As an educator, he has taught as both professor and lecturer in different universities and schools of Architecture in Italy and abroad.

From 2016 he is editor-in-chief of Il Quaderno - the Architectural Journal of the International Studies Institute Florence, a peer reviewed topical journal published in Firenze which features and collects original contributions and ideas on architectural education.

In 2021 he wrote the book 20x14.Reflections on Studying Abroad, published by ORO EDITIONS, San Francisco.

Mia Roth-Čerina

Mia Roth-Čerina, PhD, is an architect and professor at the Department of Architectural Design at the Faculty of Architecture, University of Zagreb. Her interests in practice, teaching and research intersect and focus on educational spaces and exploring new modalities in architectural education.
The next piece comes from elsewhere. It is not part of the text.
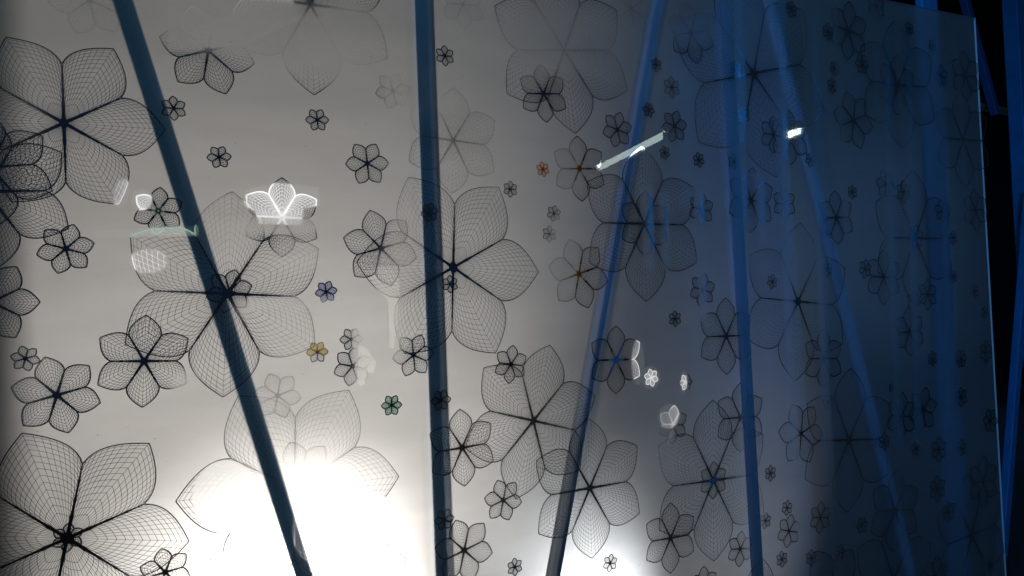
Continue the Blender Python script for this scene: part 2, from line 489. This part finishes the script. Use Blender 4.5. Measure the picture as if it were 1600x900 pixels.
F.sort(key=lambda f: -f[0][1] - (9 if f[2] else 0))
PX = 2.0 / FPX
rest = Strokes()
for i, ((c, R, a0, _, _), style, m) in enumerate(F):
    rp = R / PX
    big = rp > 85; mid = rp > 24
    if big:   wo, wg, nr, nc, ns, ws = 0.0023, 0.00075, 10, 13, 12, 0.0075
    elif mid: wo, wg, nr, nc, ns, ws = 0.0025, 0.0008, 7, 9, 9, 0.0065
    else:     wo, wg, nr, nc, ns, ws = 0.0023, 0.00075, 4, 4, 6, 0.0042
    if mid and not big and rp < 45: nr, nc, ws = 5, 6, 0.0050
    if c.x > 0.95: wg *= 0.62; wo *= 1.1
    mt = {None: M_LINE, 'y': M_LINE, 'o': M_ORANGE, 'g': M_LINE, 'b': M_LINE}[m]
    if style == 'soft': mt = M_LINE_SOFT
    if style == 'pale': mt = M_LINE_PALE
    st = Strokes() if i < 100 else rest
    start = len(st.v)
    heart = None
    if style in ('orange', 'green', 'bluish') and i < 100:
        heart = Strokes()
        heart.disc(ws * 1.3, y=-0.0007)
        for k in range(6):
            a = a0 + math.radians(30 + 60 * k)
            ln = (0.12, 0.3, 0.45)[k % 3] * R
            heart.line([(0, 0), (ln * math.cos(a), ln * math.sin(a))], ws, ws * .5, y=-0.0006)
    for k in range(6):                       # dark seams between the petals
        a = a0 + math.radians(30 + 60 * k)
        st.line([(R * 0.65 * u * math.cos(a), R * 0.65 * u * math.sin(a)) for u in ((0, .3, .6, 1) if not heart else (.42, .6, .8, 1))], ws, wo * 1.1, y=-0.0004)
    if not heart: st.disc(max(ws * (1.25 if mid else 1.1), R * 0.062 if mid else 0), 16, y=-0.0005)
    split = rp > 60 and i < 100
    pet = []
    for k in range(6):
        p = Strokes() if split else st
        petal_strokes(p, R, a0 + math.radians(60 * k), wo, wg, nr, nc, ns, 0)
        pet.append(p)
    yy = -h - 0.0012 - 0.00001 * (i % 60)
    if st is rest:
        for q in range(start, len(st.v)):
            v = st.v[q]; st.v[q] = (v[0] + c.x, v[1] + yy, v[2] + c.z)
        continue
    o = link_mesh('flower', st.v, st.f, mt, panel)
    o.location = (c.x, yy, c.z)
    set_refl_and_wear(o, c.x, c.z)
    if m in ('y', 'g', 'b'):
        fv, ff = [(0, 0, 0)], []
        for k in range(6):
            a = a0 + math.radians(60 * k)
            if m == 'y' and math.sin(a) < -0.5: continue
            for sg in (1, -1):
                arc = bez((1, 0), (0.90, 0.155), (0.76, 0.34), (0.565, 0.322), 8)
                n0 = len(fv)
                fv += [(R * (x * math.cos(a) - sg * z * math.sin(a)), 0.0002, R * (x * math.sin(a) + sg * z * math.cos(a))) for x, z in arc]
                ff += [(0, n0 + t, n0 + t + 1) for t in range(8)]
        link_mesh('colour_film', fv, ff, {'y': M_YELLOW, 'g': M_GREEN, 'b': M_BLUEFILM}[m], o)
    if heart: link_mesh('flower_heart', heart.v, heart.f, {'orange': M_ORANGE, 'green': M_GREEN, 'bluish': M_BLUE}[style], o)
    if split:
        for p in pet: set_refl_and_wear(link_mesh('petal', p.v, p.f, mt, o), c.x, c.z)
if rest.v:
    o = link_mesh('small_flowers', rest.v, rest.f, M_LINE, panel)
    o['kind'] = 'stuff'
    set_refl_and_wear(o)

def patch(name, pts, material, y):
    p = [at(a, b) for a, b in pts]
    link_mesh(name, [(q.x, y, q.z) for q in p], [tuple(range(len(p)))], material, panel)
patch('clear_tape', [(563, 421), (622, 415), (623, 470), (614, 545), (608, 545), (606, 470), (585, 450)], M_TAPE, -h - 0.0004)
patch('clear_tape', [(559, 541), (572, 543), (580, 556), (588, 566), (582, 582), (572, 584), (568, 602), (559, 603)], M_TAPE, -h - 0.0004)
patch('clear_tape', [(1046, 636), (1053, 634), (1051, 680), (1042, 700)], M_TAPE, -h - 0.0004)
dust = []
df_ = []
for i in range(700):                       # dust and dried drops on the front
    x = random.uniform(-1.3, 2.1); z = random.uniform(0.4, 2.5); r = random.choice((.0006, .0007, .0009, .0014))
    b0 = len(dust); k0 = random.uniform(0, 6)
    for k in range(5): dust.append((x + r * math.cos(k0 + k * 1.2566) * random.uniform(.6, 1.2), -h - 0.0006, z + r * math.sin(k0 + k * 1.2566) * random.uniform(.6, 1.2)))
    df_.append(tuple(range(b0, b0 + 5)))
M_SPECK = principled('dust', (0.25, 0.25, 0.24), 0.9)
link_mesh('dust', dust, df_, M_SPECK, panel)['kind'] = 'stuff'

# ------------------------------------------------------------------ steel posts behind the sheet
def bar(parent, name, p0, p1, wpx, gap, depth=0.05, ext=0.25, material=None, label=None):
    """bar whose front face stands `gap` behind the sheet and passes the two photo points"""
    d = gap + depth / 2
    a = at(p0[0], p0[1], d); b = at(p1[0], p1[1], d)
    ax = (b - a)
    a2 = a - ax * ext; b2 = b + ax * ext
    for q in (0, 1):                         # cut at the floor
        if b2.z < 0.02: b2 = a2 + (b2 - a2) * ((a2.z - 0.02) / (a2.z - b2.z))
    mid = (a + b) / 2
    dist = (PANEL_M @ mid - CAM).dot(Vector((0, 1, 0)))
    w = wpx * dist / FPX
    v, f = box_between(a2, b2, w, depth)
    o = link_mesh(name, v, f, material or M_BLUE, parent)
    if label: o['label'] = label
    return o
rack = empty('steel_rack', (0, 0, 0), TH, 'blue painted steel rack with upright posts and slanting braces seen through the satin glass', 'rack')
bar(rack, 'brace', (190, 0), (475, 900), 27, 0.012, 0.015, label='dark navy slanting brace close behind the glass, leftmost')
bar(rack, 'post', (658, 0), (691, 900), 31, 0.012, 0.012, label='upright blue post close behind the middle of the glass')
bar(rack, 'brace', (1028, 0), (868, 900), 20, 0.012, 0.015, label='blurred brace leaning the other way')
bar(rack, 'post', (1127, 0), (1178, 900), 25, 0.010, 0.02, label='upright blue post right of the blurred brace')
bar(rack, 'brace', (1200, 0), (1425, 900), 17, 0.008, 0.02, material=M_PALE, label='pale blue slanting brace running down to the lower right')
bar(rack, 'post', (1447, 0), (1500, 900), 40, 0.012, 0.03, label='wide upright post near the right edge of the glass')
q0 = at(1215, -40, 0.08); q1 = at(1280, 940, 0.08)
v, f = box_between((q0.x, .36, q0.z), (q1.x, .36, max(q1.z, .05)), 0.01, 0.56)
link_mesh('light_block', v, f, M_BLUE, rack)  # added fin, keeps lamp light off the right of the sheet
bar(rack, 'shade_board', (44, -60), (70, 960), 190, 0.18, 0.02, material=M_DARK)  # added board, shades the left edge of the sheet
def sticker(px, py, gap, s):
    p = at(px, py, gap)
    v = [(p.x - s, p.y, p.z), (p.x, p.y, p.z - s), (p.x + s, p.y, p.z), (p.x, p.y, p.z + s)]
    v += [(x, y - 0.0008, z) for x, y, z in v]
    link_mesh('paper_dot', v, [(0, 1, 2, 3), (4, 5, 6, 7), (0, 4, 5, 1), (1, 5, 6, 2), (2, 6, 7, 3), (3, 7, 4, 0)], M_DUST, rack)
for px, py in ((663, 100), (673, 322), (687, 635)): sticker(px, py, 0.0105, 0.008)

back = empty('background_rack', (0, 0, 0), TH, 'bright blue steel rack standing in the dark beyond the right edge of the glass', 'rack')
bar(back, 'post', (1583, 0), (1608, 450), 24, 0.55, 0.08)
bar(back, 'brace', (1601, 400), (1566, 850), 14, 0.45, 0.04)
bar(back, 'brace', (1507, 0), (1553, 170), 12, 0.7, 0.04, ext=0.05, material=M_NAVY)
bar(back, 'crossbar', (1490, 158), (1590, 178), 8, 0.8, 0.05, ext=0.3, material=M_OLIVE)

# ------------------------------------------------------------------ the hall in front, seen only mirrored in sheet and lines
def mirrored_slab(name, corners, D, thick, material, label, cat, group=None):
    p = [mirrored(x, y, D) for x, y in corners]
    c = sum(p, Vector()) / len(p)
    t = empty(name, PANEL_M @ c, TH, label, cat, group)
    n = len(p)
    v = [q - c for q in p] + [q - c - Vector((0, thick, 0)) for q in p]
    f = [tuple(range(n)), tuple(range(2 * n - 1, n - 1, -1))] + [(i, n + i, n + (i + 1) % n, (i + 1) % n) for i in range(n)]
    return t, v, f, n
def lamp(name, corners, D, col, strength, label, cat='lamp', group=None):
    t, v, f, n = mirrored_slab(name, corners, D, 0.03, None, label, cat, group)
    link_mesh('diffuser', v[:n], [tuple(range(n))], emitter('lamp_glow', col, strength), t)
    hv = [(x * 1.03, y - 0.004, z * 1.03) for x, y, z in v[:n]] + [(x * 1.03, y - 0.05, z * 1.03) for x, y, z in v[:n]]
    link_mesh('housing', hv, f, M_DARK, t)
lamp('fluorescent_lamp', [(932, 259), (1035, 206), (1035, 218), (938, 266)], 2.6, (0.8, 1.0, 0.92), 9.0, 'long white fluorescent lamp mirrored as a bright slanting streak right of the centre')
lamp('fluorescent_lamp', [(1226, 207), (1250, 201), (1250, 209), (1228, 216)], 2.6, (0.8, 1.0, 0.92), 8.0, 'fluorescent lamp mirrored as a short bright streak near the upper right')
lamp('fluorescent_lamp', [(148, 361), (310, 352), (310, 368), (148, 372)], 2.6, (0.75, 1.0, 0.85), 0.6, 'faint greenish fluorescent lamp mirrored across the left brace')
def oval(cx, cy, rx, ry, tilt=0.0):
    k = math.radians(tilt)
    return [(cx + rx * math.cos(q) * math.cos(k) - ry * math.sin(q) * math.sin(k), cy + rx * math.cos(q) * math.sin(k) + ry * math.sin(q) * math.cos(k))
            for q in (6.28318 * i / 24 for i in range(24))]
for cs, s, where in (([(383, 296), (432, 286), (498, 292), (499, 322), (474, 326), (470, 352), (404, 350), (398, 330), (380, 322)], 1.35, 'the white topped flower between the two dark bars'), (oval(232, 408, 30, 19), 1.2, 'the outer petal left of the slanting brace'),
                     (oval(221, 312, 16, 17), 1.2, 'the small green hearted flower'), (oval(352, 776, 52, 58, 10), 1.05, 'the left petal of the big flower dissolving into the glow'), (oval(545, 830, 90, 70), 1.3, 'the lower petals of the big flower dissolving into the glow'),
                     (oval(996, 566, 10, 36), 0.9, 'the right petals of the flower beside the blurred brace'), (oval(1016, 590, 15, 18), 0.9, 'the little white flower right of centre'),
                     (oval(1067, 597, 5, 18), 0.9, 'the half white little flower right of centre'), (oval(1044, 650, 16, 20, 20), 0.8, 'the white flower above the large one right of centre'),
                     (oval(190, 303, 12, 24, 12), 0.8, 'the lower petal of the large flower at the upper left')):
    lamp('hall_lamp', cs, 2.7, (1, 0.98, 0.95), s, 'white lamp mirrored in ' + where, 'lamp', 'hall lamps mirrored in the flower lines')
def board(cs, D, material, label, name='fade_board', cat='board'):  # unseen boards, added so their reflection fades the flower lines
    t, v, f, n = mirrored_slab(name, cs, D, 0.02, None, label, cat)
    link_mesh('sheet', v, f, material, t)
board([(262, -60), (420, -80), (470, 30), (380, 72), (262, 80)], 2.9, M_GREY, 'added grey board, its reflection fading the flower lines along the top')
board([(602, 105), (735, 105), (735, 178), (602, 178)], 2.85, M_GREY, 'small added grey board, its reflection fading the flower beside the middle post')
front = empty('front_rack', (0, 0, 0), TH, 'blue rack mirrored as blue stripes across the flowers on the right', 'rack')
for x0, x1, y0, y1, w in ((1011, 1016, 290, 420, 10), (1038, 1041, 300, 420, 6), (1092, 1099, 280, 500, 9), (1152, 1170, -60, 960, 16), (1186, 1192, 270, 380, 10), (1219, 1240, -60, 960, 10),
                          (1272, 1296, -60, 960, 15), (1382, 1410, -60, 960, 14), (1416, 1440, -60, 960, 10), (1470, 1490, -60, 960, 12)):
    a = mirrored(x0, y0, 2.3); b = mirrored(x1, y1, 2.3)
    v, f = box_between(a, b, w * 4.6 / FPX, 0.05)
    link_mesh('post', v, f, M_BLUE, front)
From 2010 to 2017 she has served as the Croatian delegate of the international UIA working group Architecture & Children and has been elected as council member of the European Association of Architectural Education in 2018. She has participated in numerous research platforms linking contemporary policies and global concerns to architectural education, the latest one being ‘Architecture’s Afterlife: The multisector impact of an architectural qualification’. Projects designed within the practice she leads with Tonči Čerina have won national and international awards. In 2023 they curated the Croatian pavilion at the 18th Venice Architecture Biennale.

Nasrin Seraji

Nasrin Seraji AA DIPL FRIBA is an architect and educator, she has taught at many architecture schools including, The Architectural Association, Columbia University, Princeton University. Professor and Head of Department of Architecture at HKU She has served as Dean of École Nationale Supérieure d’Architecture Paris-Malaquais, professor and Head of the Institute for Art and Architecture at the Academy of Fine Arts in Vienna as well as professor and Chair of the Department of Architecture at Cornell University. Saraji’s practice and research concentrates on collective housing as well as new models of urbanism which she calls ‘Integrative Architecture©’. Her Book and Exhibition “Housing Substance of our cities” in 2007 is a critical view on one hundred years of collective housing in Europe, it traces and superimposes the conditions in which collective housing was produced and contributed to the foundation of the modern European cities. Her co-edited book “From Crisis to Crisis: debates on why architecture criticism matters today” examines how reading, writing and criticism can address urgent issues that architecture faces today. Nasrin Seraji has lectured widely, In Europe, North America and Asia and South Africa. She is a fellow of the Royal Institute of British Architects and an Officer of the Order of “Arts et Lettres” and the Order of Merit in France. Her forthcoming book on architectural education is to be published by Actar in Fall 2025.